Written instruction →
Quote the whole listing verbatim.

--- BEGIN ---

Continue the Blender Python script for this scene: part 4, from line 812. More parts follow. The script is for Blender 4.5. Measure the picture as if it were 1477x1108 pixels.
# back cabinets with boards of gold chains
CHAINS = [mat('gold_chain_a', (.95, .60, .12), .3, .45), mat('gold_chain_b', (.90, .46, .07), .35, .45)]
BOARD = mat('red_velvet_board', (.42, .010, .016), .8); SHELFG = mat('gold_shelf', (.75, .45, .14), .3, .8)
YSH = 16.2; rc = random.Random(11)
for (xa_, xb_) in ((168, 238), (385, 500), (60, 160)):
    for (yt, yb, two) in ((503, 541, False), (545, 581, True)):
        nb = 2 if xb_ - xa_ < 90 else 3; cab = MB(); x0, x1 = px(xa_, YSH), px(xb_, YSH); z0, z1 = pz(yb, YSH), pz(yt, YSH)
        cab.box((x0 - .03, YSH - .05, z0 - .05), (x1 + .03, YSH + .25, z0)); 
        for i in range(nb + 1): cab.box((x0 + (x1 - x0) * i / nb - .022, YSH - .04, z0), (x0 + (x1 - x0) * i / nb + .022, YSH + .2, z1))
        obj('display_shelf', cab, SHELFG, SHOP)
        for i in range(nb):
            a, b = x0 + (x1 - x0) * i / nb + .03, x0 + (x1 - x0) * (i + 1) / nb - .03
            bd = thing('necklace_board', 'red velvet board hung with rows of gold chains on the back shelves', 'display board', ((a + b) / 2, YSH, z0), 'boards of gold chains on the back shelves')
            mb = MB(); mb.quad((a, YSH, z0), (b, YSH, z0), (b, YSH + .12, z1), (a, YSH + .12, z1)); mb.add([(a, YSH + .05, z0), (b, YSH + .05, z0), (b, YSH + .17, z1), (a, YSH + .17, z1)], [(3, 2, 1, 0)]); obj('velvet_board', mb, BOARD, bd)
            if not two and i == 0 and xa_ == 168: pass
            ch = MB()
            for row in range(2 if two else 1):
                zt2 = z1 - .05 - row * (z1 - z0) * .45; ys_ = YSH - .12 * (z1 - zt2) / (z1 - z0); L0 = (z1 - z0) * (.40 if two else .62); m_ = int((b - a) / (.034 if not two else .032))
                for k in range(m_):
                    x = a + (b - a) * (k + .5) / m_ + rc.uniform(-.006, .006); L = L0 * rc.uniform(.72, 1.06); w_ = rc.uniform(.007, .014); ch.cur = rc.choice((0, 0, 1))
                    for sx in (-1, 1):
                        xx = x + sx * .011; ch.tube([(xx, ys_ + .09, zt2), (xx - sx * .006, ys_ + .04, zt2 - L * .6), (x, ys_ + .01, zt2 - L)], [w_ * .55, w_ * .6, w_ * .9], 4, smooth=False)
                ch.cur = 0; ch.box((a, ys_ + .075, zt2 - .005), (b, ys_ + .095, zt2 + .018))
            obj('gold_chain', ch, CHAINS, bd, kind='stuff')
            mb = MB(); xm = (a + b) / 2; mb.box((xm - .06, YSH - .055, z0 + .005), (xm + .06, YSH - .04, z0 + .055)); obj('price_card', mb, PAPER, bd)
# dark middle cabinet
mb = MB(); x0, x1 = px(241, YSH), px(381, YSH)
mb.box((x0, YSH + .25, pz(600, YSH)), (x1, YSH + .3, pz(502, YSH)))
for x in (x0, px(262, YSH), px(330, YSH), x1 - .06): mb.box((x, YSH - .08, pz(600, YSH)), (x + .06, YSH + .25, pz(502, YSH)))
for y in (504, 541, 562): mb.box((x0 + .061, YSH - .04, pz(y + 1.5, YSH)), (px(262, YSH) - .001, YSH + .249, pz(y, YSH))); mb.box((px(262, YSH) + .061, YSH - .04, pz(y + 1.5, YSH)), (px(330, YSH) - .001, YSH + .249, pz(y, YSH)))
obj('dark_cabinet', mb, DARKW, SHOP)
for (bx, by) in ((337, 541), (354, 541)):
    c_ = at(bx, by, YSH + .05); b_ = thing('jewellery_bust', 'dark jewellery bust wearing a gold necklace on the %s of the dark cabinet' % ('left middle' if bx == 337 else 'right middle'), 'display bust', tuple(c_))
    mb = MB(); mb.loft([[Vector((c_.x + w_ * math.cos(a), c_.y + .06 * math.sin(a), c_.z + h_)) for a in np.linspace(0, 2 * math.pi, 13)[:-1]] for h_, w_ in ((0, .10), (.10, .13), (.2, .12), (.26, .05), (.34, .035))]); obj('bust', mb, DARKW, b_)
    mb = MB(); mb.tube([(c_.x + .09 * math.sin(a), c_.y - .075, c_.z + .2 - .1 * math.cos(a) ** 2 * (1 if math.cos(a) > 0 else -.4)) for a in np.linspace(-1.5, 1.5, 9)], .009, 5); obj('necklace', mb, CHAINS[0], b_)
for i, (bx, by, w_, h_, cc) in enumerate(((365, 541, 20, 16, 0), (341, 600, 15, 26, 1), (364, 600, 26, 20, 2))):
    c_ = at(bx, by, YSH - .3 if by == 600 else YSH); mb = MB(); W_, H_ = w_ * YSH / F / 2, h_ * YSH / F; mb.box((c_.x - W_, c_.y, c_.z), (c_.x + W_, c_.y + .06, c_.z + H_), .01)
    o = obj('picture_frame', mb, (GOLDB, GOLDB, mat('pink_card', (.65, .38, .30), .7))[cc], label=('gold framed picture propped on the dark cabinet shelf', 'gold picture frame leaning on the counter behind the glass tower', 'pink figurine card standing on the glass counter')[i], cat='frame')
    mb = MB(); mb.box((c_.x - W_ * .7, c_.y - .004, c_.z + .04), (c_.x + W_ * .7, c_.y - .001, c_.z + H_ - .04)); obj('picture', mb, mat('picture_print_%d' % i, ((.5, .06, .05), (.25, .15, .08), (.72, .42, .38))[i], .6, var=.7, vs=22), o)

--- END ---

Result for this exercise →
Continue the Blender Python script for this scene: part 4, from line 812. More parts follow. The script is for Blender 4.5. Measure the picture as if it were 1477x1108 pixels.
# back cabinets with boards of gold chains
CHAINS = [mat('gold_chain_a', (.95, .60, .12), .3, .45), mat('gold_chain_b', (.90, .46, .07), .35, .45)]
BOARD = mat('red_velvet_board', (.42, .010, .016), .8); SHELFG = mat('gold_shelf', (.75, .45, .14), .3, .8)
YSH = 16.2; rc = random.Random(11)
for (xa_, xb_) in ((168, 238), (385, 500), (60, 160)):
    for (yt, yb, two) in ((503, 541, False), (545, 581, True)):
        nb = 2 if xb_ - xa_ < 90 else 3; cab = MB(); x0, x1 = px(xa_, YSH), px(xb_, YSH); z0, z1 = pz(yb, YSH), pz(yt, YSH)
        cab.box((x0 - .03, YSH - .05, z0 - .05), (x1 + .03, YSH + .25, z0)); 
        for i in range(nb + 1): cab.box((x0 + (x1 - x0) * i / nb - .022, YSH - .04, z0), (x0 + (x1 - x0) * i / nb + .022, YSH + .2, z1))
        obj('display_shelf', cab, SHELFG, SHOP)
        for i in range(nb):
            a, b = x0 + (x1 - x0) * i / nb + .03, x0 + (x1 - x0) * (i + 1) / nb - .03
            bd = thing('necklace_board', 'red velvet board hung with rows of gold chains on the back shelves', 'display board', ((a + b) / 2, YSH, z0), 'boards of gold chains on the back shelves')
            mb = MB(); mb.quad((a, YSH, z0), (b, YSH, z0), (b, YSH + .12, z1), (a, YSH + .12, z1)); mb.add([(a, YSH + .05, z0), (b, YSH + .05, z0), (b, YSH + .17, z1), (a, YSH + .17, z1)], [(3, 2, 1, 0)]); obj('velvet_board', mb, BOARD, bd)
            if not two and i == 0 and xa_ == 168: pass
            ch = MB()
            for row in range(2 if two else 1):
                zt2 = z1 - .05 - row * (z1 - z0) * .45; ys_ = YSH - .12 * (z1 - zt2) / (z1 - z0); L0 = (z1 - z0) * (.40 if two else .62); m_ = int((b - a) / (.034 if not two else .032))
                for k in range(m_):
                    x = a + (b - a) * (k + .5) / m_ + rc.uniform(-.006, .006); L = L0 * rc.uniform(.72, 1.06); w_ = rc.uniform(.007, .014); ch.cur = rc.choice((0, 0, 1))
                    for sx in (-1, 1):
                        xx = x + sx * .011; ch.tube([(xx, ys_ + .09, zt2), (xx - sx * .006, ys_ + .04, zt2 - L * .6), (x, ys_ + .01, zt2 - L)], [w_ * .55, w_ * .6, w_ * .9], 4, smooth=False)
                ch.cur = 0; ch.box((a, ys_ + .075, zt2 - .005), (b, ys_ + .095, zt2 + .018))
            obj('gold_chain', ch, CHAINS, bd, kind='stuff')
            mb = MB(); xm = (a + b) / 2; mb.box((xm - .06, YSH - .055, z0 + .005), (xm + .06, YSH - .04, z0 + .055)); obj('price_card', mb, PAPER, bd)
# dark middle cabinet
mb = MB(); x0, x1 = px(241, YSH), px(381, YSH)
mb.box((x0, YSH + .25, pz(600, YSH)), (x1, YSH + .3, pz(502, YSH)))
for x in (x0, px(262, YSH), px(330, YSH), x1 - .06): mb.box((x, YSH - .08, pz(600, YSH)), (x + .06, YSH + .25, pz(502, YSH)))
for y in (504, 541, 562): mb.box((x0 + .061, YSH - .04, pz(y + 1.5, YSH)), (px(262, YSH) - .001, YSH + .249, pz(y, YSH))); mb.box((px(262, YSH) + .061, YSH - .04, pz(y + 1.5, YSH)), (px(330, YSH) - .001, YSH + .249, pz(y, YSH)))
obj('dark_cabinet', mb, DARKW, SHOP)
for (bx, by) in ((337, 541), (354, 541)):
    c_ = at(bx, by, YSH + .05); b_ = thing('jewellery_bust', 'dark jewellery bust wearing a gold necklace on the %s of the dark cabinet' % ('left middle' if bx == 337 else 'right middle'), 'display bust', tuple(c_))
    mb = MB(); mb.loft([[Vector((c_.x + w_ * math.cos(a), c_.y + .06 * math.sin(a), c_.z + h_)) for a in np.linspace(0, 2 * math.pi, 13)[:-1]] for h_, w_ in ((0, .10), (.10, .13), (.2, .12), (.26, .05), (.34, .035))]); obj('bust', mb, DARKW, b_)
    mb = MB(); mb.tube([(c_.x + .09 * math.sin(a), c_.y - .075, c_.z + .2 - .1 * math.cos(a) ** 2 * (1 if math.cos(a) > 0 else -.4)) for a in np.linspace(-1.5, 1.5, 9)], .009, 5); obj('necklace', mb, CHAINS[0], b_)
for i, (bx, by, w_, h_, cc) in enumerate(((365, 541, 20, 16, 0), (341, 600, 15, 26, 1), (364, 600, 26, 20, 2))):
    c_ = at(bx, by, YSH - .3 if by == 600 else YSH); mb = MB(); W_, H_ = w_ * YSH / F / 2, h_ * YSH / F; mb.box((c_.x - W_, c_.y, c_.z), (c_.x + W_, c_.y + .06, c_.z + H_), .01)
    o = obj('picture_frame', mb, (GOLDB, GOLDB, mat('pink_card', (.65, .38, .30), .7))[cc], label=('gold framed picture propped on the dark cabinet shelf', 'gold picture frame leaning on the counter behind the glass tower', 'pink figurine card standing on the glass counter')[i], cat='frame')
    mb = MB(); mb.box((c_.x - W_ * .7, c_.y - .004, c_.z + .04), (c_.x + W_ * .7, c_.y - .001, c_.z + H_ - .04)); obj('picture', mb, mat('picture_print_%d' % i, ((.5, .06, .05), (.25, .15, .08), (.72, .42, .38))[i], .6, var=.7, vs=22), o)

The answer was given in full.